## Problem requirements
Begin at the first line of the data and copy each line through the one containing "pd=.0015*rsb.randn()-(.0035 if rsb.rand()<.12", that line included, with no pictures.

## Data

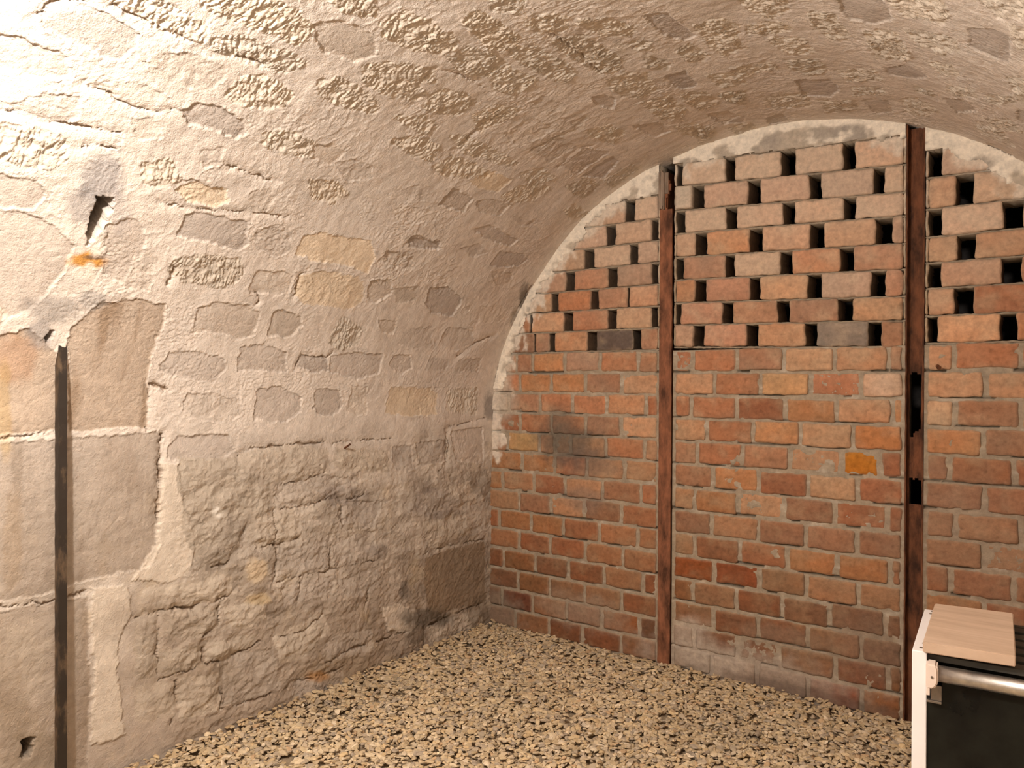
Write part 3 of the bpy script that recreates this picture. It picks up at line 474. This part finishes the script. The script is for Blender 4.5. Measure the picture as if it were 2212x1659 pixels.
for p,(pl,pr) in PAN.items():
    for r,js in enumerate(JOINTS[p],1):
        js=sorted(js)
        if p==3: js=js+[js[-1]+.157*k for k in range(1,5) if js[-1]+.157*k<.44]
        zb0=ZB0-CH*r; zt0=zb0+CH
        xs=[pl]+js+[pr]
        for i,(a,b) in enumerate(zip(xs[:-1],xs[1:])):
            seed+=1; g=.0055+.002*rsb.rand()
            l=a+(g if i else (.008 if p>1 else 0)+.004*rsb.rand()); rr=b-(g if i<len(xs)-2 else (.008 if p<3 else 0)+.003*rsb.rand())
            if rr-l<.02: continue
            t0=.004*rsb.randn()*.4;t1=.0015*rsb.randn()
            c=tone(p,('S',r),i) or PALB[rsb.randint(len(PALB))]*(1+.07*rsb.randn())
            if r>=11: c=np.array(c)*.88
            pd=.0015*rsb.randn()-(.0035 if rsb.rand()<.12 else 0)
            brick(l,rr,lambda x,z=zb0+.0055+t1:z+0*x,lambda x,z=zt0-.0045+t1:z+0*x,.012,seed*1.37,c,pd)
    for r,hs in LAT[p].items():
        cuts=[]
        for h in hs:
            cuts.append((h[1]-.005,h[1]+.005,1) if h[0]=='j' else (h[0],h[1],0))
        cuts.sort()
        edges=[pl]+[v for c in cuts for v in c[:2]]+[pr]
        top=(r-1) in ROWZ[p]
        for i in range(0,len(edges),2):
            l,rr=edges[i],edges[i+1]
            xm=(l+rr)/2
            # bricks stop inside the vault
            zlow=rowz(p,r,xm); okx=[x for x in np.linspace(l,rr,30) if ztop(x)>zlow-.01 and -1.97<x<.46]
            if not okx: continue
            l=max(l,min(okx)-.02); rr=min(rr,max(okx)+.02)
            zb=lambda x,p=p,r=r: rowz(p,r,x)+.0012
            zt=lambda x,p=p,r=r: rowz(p,r-1,x)-.0030
            # light mortar seam against a post
            if abs(l-pl)<1e-6 and p>1:
                seed+=1; brick(l,l+.008,zb,zt,.10,seed*1.37,MORT*1.2,-.002,'m'); l+=.009
            if abs(rr-pr)<1e-6 and p<3:
                seed+=1; brick(rr-.008,rr,zb,zt,.10,seed*1.37,MORT*1.2,-.002,'m'); rr-=.009
            if rr-l<.015: continue
            seed+=1
            c=tone(p,('L',r),i//2)
            if c is None: c=PALB[rsb.randint(len(PALB))]*(1+.07*rsb.randn())
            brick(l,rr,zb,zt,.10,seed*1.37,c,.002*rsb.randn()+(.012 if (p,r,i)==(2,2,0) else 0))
        # bed joint under the row
        nxx=int((pr-pl)/.004)
        xx=np.linspace(pl,pr,nxx)
        keep=(ztop(xx)>rowz(p,r,xx)-.02)&(xx>-1.96)&(xx<.45)
        xx=xx[keep]
        zz=rowz(p,r,xx); f=.007+.004*fbm(xx*30,xx*0+r+p,131,3)
        zc=[(zz-.005-.002*perlin(xx*60,xx*0+r,133)),(zz+.002+.002*perlin(xx*60,xx*0+r,135))]
        vv=[];
        for zq,yq in((zc[0],YB+.10),(zc[0],YB+f),((zc[0]+zc[1])/2,YB+f-.003),(zc[1],YB+f),(zc[1],YB+.10)): vv.append(np.stack([xx,yq+0*xx,zq],-1))
        vv=np.stack(vv,1); cc=np.ones(vv.shape)*MORT*.95; cc=lerp(cc,lin(.62,.56,.47),sstep(.10,.02,archd(xx,zz))[:,None,None]*.8)
        W.add(vv.reshape(-1,3),grid_faces(len(xx),5,0,True),cc.reshape(-1,3))
    # mortar behind the solid courses
    st=.0045
    xx=np.arange(pl,pr+st/2,st);zz=np.arange(-.03,ZB0-.002,st)
    X,Z=np.meshgrid(xx,zz,indexing='ij')
    smear=sstep(.15,.6,fbm(X*7,Z*9,141,3)) if p>1 else sstep(.3,.7,fbm(X*7,Z*9,141,3))
    yy=YB+.0022+.0018*fbm(X*40,Z*40,143,4)-.0075*smear*sstep(-.3,.4,fbm(X*26,Z*26,145,3))
    sd=np.minimum(X-pl,pr-X); 
    if p>1: yy=lerp(yy,YB-.003,np.clip(1-(X-pl)/.010,0,1))
    if p<3: yy=lerp(yy,YB-.003,np.clip(1-(pr-X)/.010,0,1))
    ad=archd(X.ravel(),Z.ravel()).reshape(X.shape)
    C=np.ones(X.shape+(3,))*MORT*(1+.18*fbm(X*20,Z*20,147,3))[...,None]
    C=lerp(C,lin(.50,.44,.36),(.5*sstep(.1,.5,fbm(X*15,Z*40,149,3)))[...,None])
    C=lerp(C,lin(.62,.56,.47),(sstep(.06,.015,ad+.02*fbm(X*20,Z*20,151,2))*(Z>.75))[...,None])
    # open dark joints
    zr=(ZB0-Z)/CH; k=np.round(zr); dj=np.abs(zr-k)*CH
    gap=(np.abs(Z-(ZB0-CH*k)-.0045+.0)<.0035)&(fbm(X*6,k*3.7,153,2)>.12)
    yy=yy+gap*.010; 
    C=lerp(C,C*.45,(gap*1.0)[...,None])
    C=soot_and_shade(X,Z,C)
    W.add(np.stack([X,yy,Z],-1).reshape(-1,3),grid_faces(len(xx),len(zz)),C.reshape(-1,3))
    # returns of the masonry beside the posts
    for xe,fl in ((pl,True),(pr,False)):
        if (p==1 and fl) or (p==3 and not fl): continue
        zz2=np.arange(-.03,ZB0,.01)
        v=np.stack([np.stack([xe+0*zz2,YB-.003+0*zz2+d,zz2],-1) for d in(0,.05,.11)],1)
        W.add(v.reshape(-1,3),grid_faces(len(zz2),3,0,fl),np.ones((len(zz2)*3,3))*MORT*.9)
    # lime mortar packed between the bricks and the vault
    st=.004
    xx=np.arange(pl,pr+st/2,st);zz=np.arange(.98 if p==1 else 1.35,1.87,st)
    X,Z=np.meshgrid(xx,zz,indexing='ij')
    ad=archd(X.ravel(),Z.ravel()).reshape(X.shape)
    inside=Z<ztop(X)+.01
    nf=fbm(X*24,Z*24,161,4); nl=fbm(X*6,Z*6,163,2)
    wd=.032+.040*nf+.022*nl+(.012 if p==1 else .02)
    rmin=min(LAT[p]); topz=rowz(p,rmin-1,X)
    m=(inside)&((ad<wd)|(Z>topz-.004+.008*nf))
    for r,hs in LAT[p].items():
        for h in hs:
            if h[0]=='j': continue
            m&=~((X>h[0]-.002)&(X<h[1]+.002)&(Z>rowz(p,r,X)-.002)&(Z<rowz(p,r-1,X)-.004))
    yy=YB-.011+.004*fbm(X*18,Z*18,165,4)+.006*sstep(.6,1.0,ad/np.maximum(wd,.005))*(Z<topz)
    C=np.ones(X.shape+(3,))*lin(.80,.72,.60)*(1+.1*nf)[...,None]
    grey=sstep(-.15,.15,fbm(X*14+3,Z*18,167,4)+ (ad-.045)*7)
    C=lerp(C,lerp(lin(.30,.26,.22),lin(.42,.35,.27),sstep(-.3,.3,nl)[...,None]),(grey*sstep(.012,.028,ad)*.85)[...,None])
    yy=yy+grey*sstep(.012,.028,ad)*.003
    idm=-np.ones(X.shape,dtype=np.int64); f=grid_faces(len(xx),len(zz)); mm=m.ravel(); f=f[mm[f].all(axis=1)]
    used=np.unique(f); remap=-np.ones(X.size,dtype=np.int64); remap[used]=np.arange(len(used))
    if len(used): W.add(np.stack([X,yy,Z],-1).reshape(-1,3)[used],remap[f],C.reshape(-1,3)[used])
    # solid backing for the packed zone so that no light leaks past it
    xb=np.linspace(pl,pr,40)
    for a,b in zip(xb[:-1],xb[1:]):
        xm=(a+b)/2; zt=ztop(xm)+.03; zb=rowz(p,rmin-1,xm)-.003
        if zt-zb>.02 and -1.95<xm<.44:
            if p==2 or (p==1 and xm>-1.45) or p==3: W.box(a,b,YB+.002,YB+.10,zb,zt,0,MORT)
structure(W.build('wall_back',M_brick,None,True))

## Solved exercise
Write part 3 of the bpy script that recreates this picture. It picks up at line 474. This part finishes the script. The script is for Blender 4.5. Measure the picture as if it were 2212x1659 pixels.
for p,(pl,pr) in PAN.items():
    for r,js in enumerate(JOINTS[p],1):
        js=sorted(js)
        if p==3: js=js+[js[-1]+.157*k for k in range(1,5) if js[-1]+.157*k<.44]
        zb0=ZB0-CH*r; zt0=zb0+CH
        xs=[pl]+js+[pr]
        for i,(a,b) in enumerate(zip(xs[:-1],xs[1:])):
            seed+=1; g=.0055+.002*rsb.rand()
            l=a+(g if i else (.008 if p>1 else 0)+.004*rsb.rand()); rr=b-(g if i<len(xs)-2 else (.008 if p<3 else 0)+.003*rsb.rand())
            if rr-l<.02: continue
            t0=.004*rsb.randn()*.4;t1=.0015*rsb.randn()
            c=tone(p,('S',r),i) or PALB[rsb.randint(len(PALB))]*(1+.07*rsb.randn())
            if r>=11: c=np.array(c)*.88
            pd=.0015*rsb.randn()-(.0035 if rsb.rand()<.12 else 0)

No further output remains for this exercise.